ALL’INDOMANI del verdetto sul processo ad Harvey Weinstein, Clinton viene ancora una volta interpellata sulle donazioni alla sua campagna del produttore cinematografico condannato per violenza sessuale: «Weinstein ha contribuito a tutte le campagne democratiche: quella di Barack Obama, John Kerry, Al Gore… Non so se questo dovrebbe scoraggiare chicchessia dal contribuire a delle campagne politiche, ma certamente dovrebbe mettere fine al tipo di comportamento per il quale è stato condannato. Credo che il verdetto non abbia bisogno di ulteriori commenti: è ovviamente un argomento che la gente ha seguito e a cui si é interessata perché era ora che venissero date delle responsabilità. La giuria ha chiaramente stabilito questo».

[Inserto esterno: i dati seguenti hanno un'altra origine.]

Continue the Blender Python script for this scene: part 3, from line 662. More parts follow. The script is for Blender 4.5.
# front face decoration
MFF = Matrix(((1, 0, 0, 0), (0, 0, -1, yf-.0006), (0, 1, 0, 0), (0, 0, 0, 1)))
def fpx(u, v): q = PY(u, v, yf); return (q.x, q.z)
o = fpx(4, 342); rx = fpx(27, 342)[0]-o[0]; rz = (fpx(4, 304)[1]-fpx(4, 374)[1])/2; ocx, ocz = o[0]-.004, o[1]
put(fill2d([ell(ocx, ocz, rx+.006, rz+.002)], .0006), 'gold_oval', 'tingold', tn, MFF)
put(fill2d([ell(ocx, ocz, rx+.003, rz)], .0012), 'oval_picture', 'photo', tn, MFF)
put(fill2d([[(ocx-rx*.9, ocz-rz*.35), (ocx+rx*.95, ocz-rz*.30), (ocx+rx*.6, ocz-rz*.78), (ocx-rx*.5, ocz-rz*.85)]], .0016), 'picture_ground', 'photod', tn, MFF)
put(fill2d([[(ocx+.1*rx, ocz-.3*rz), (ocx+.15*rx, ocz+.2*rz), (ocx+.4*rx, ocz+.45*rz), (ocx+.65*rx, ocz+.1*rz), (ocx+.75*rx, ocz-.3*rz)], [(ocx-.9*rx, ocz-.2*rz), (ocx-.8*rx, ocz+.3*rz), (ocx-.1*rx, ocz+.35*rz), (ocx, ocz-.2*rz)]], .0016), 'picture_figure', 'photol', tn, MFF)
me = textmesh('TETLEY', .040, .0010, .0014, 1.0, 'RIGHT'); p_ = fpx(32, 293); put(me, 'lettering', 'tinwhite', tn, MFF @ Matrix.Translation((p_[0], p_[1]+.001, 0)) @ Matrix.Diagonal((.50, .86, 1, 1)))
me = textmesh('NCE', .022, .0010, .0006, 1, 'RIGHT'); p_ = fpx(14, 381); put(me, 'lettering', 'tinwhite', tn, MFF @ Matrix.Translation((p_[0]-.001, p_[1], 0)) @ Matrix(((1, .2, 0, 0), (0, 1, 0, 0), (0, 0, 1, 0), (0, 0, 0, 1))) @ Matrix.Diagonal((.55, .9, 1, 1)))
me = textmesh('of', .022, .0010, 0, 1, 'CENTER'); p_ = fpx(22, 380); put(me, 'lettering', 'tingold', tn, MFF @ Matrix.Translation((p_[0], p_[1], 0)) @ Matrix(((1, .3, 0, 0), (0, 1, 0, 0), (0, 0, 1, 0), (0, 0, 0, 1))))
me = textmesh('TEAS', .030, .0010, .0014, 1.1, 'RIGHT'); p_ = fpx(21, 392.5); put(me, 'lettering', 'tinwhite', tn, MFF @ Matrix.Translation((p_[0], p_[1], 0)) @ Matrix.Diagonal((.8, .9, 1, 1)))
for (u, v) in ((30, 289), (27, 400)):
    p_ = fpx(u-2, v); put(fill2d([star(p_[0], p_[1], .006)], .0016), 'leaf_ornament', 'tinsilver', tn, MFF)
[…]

SU JULIAN ASSANGE sceglie invece di non dire nulla: «Ho una mia opinione personale, ma al momento è in corso un processo a Londra per decidere della sua estradizione negli Stati Uniti.Non farò commenti in merito finché non si sarà concluso». Nonostante la sconfitta politica, a chi le chiede dell’eredità che le piacerebbe lasciare nella vita pubblica statunitense Clinton risponde che non ha nessuna intenzione di fermarsi: «Non sono a un punto della mia vita in cui rivolgo lo sguardo al passato, guardo sempre avanti: c’è ancora tanto da fare. Non pensò alla mia eredità ma piuttosto a come dare l’assistenza sanitaria a tutti gli americani, combattere il cambiamento climatico, sconfiggere Donald Trump».